The answer is simple: through the negative gesture of refusing to pay attention to something, which opens up the space for paying attention to something else (i.e., “choosing” it as the relevant external factor that will determine future action). In the “normal” case, which we can for convenience call an “animal,” the inputs from the Umwelt create automatic reactions — for instance, Uexkuell’s famous tick, which can only respond to a very limited number of stimuli. In the “human” case, “consciousness” has reached a very fine-grained level that allows for responses to an indefinite number of stimuli, and “self-consciousness” provides some minimal space between perception and reaction.

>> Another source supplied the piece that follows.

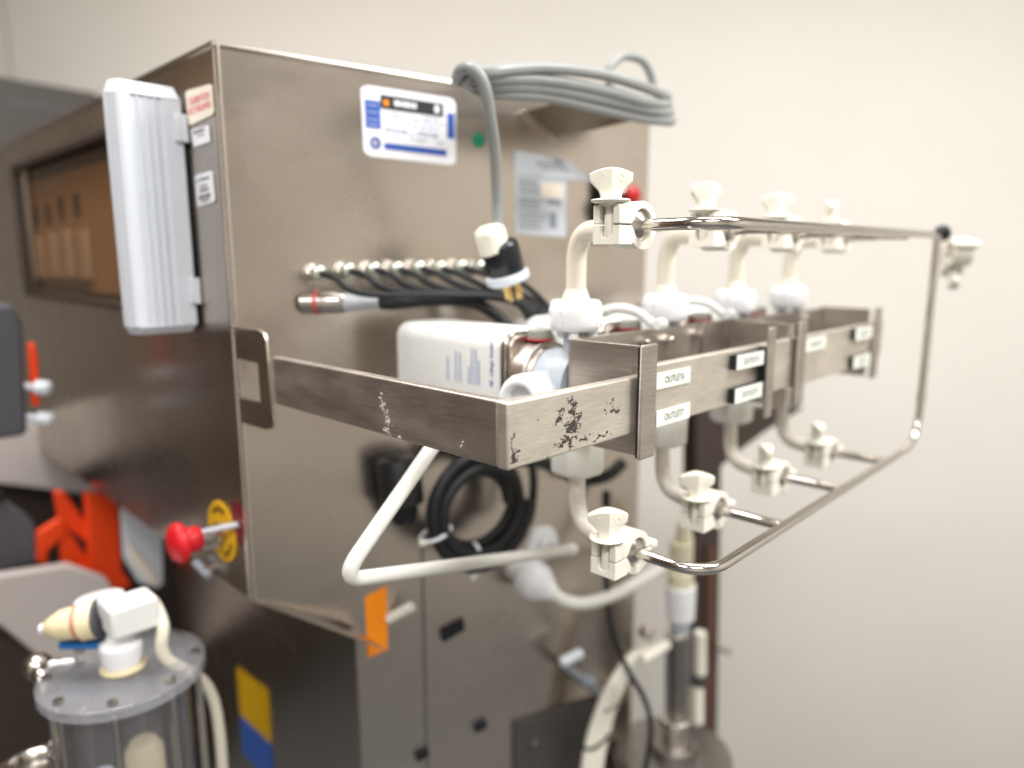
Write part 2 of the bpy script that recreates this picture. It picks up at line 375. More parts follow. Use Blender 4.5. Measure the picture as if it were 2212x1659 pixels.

I’m fine with saying that most of the time, human beings do act more or less automatically and that consciousness provides us with rationalizations in order to maintain equilibrium. Sometimes, though, at what can only be called an unconscious level, the human subject breaks with “instinctual” causality, aka the pleasure principle, by ignoring certain “causes” and attaching to others. This phenomenon is what goes by the name of “death drive” in Lacanian psychoanalysis. It loses the element of conscious deliberation that many people want from free will, but it seems to be the only way to talk about an action being self-caused as opposed to being externally caused. That is, it provides a non-reductionistic account of human agency, and you now how big I am on non-reductionism!
(By calling the two different models “animal” and “human,” I’m not meaning to reinforce the traditional boundary between the two — it seems possible to me that certain other animal species have reached the short-circuit level that I’m calling the “human,” and not even necessarily only primate species.)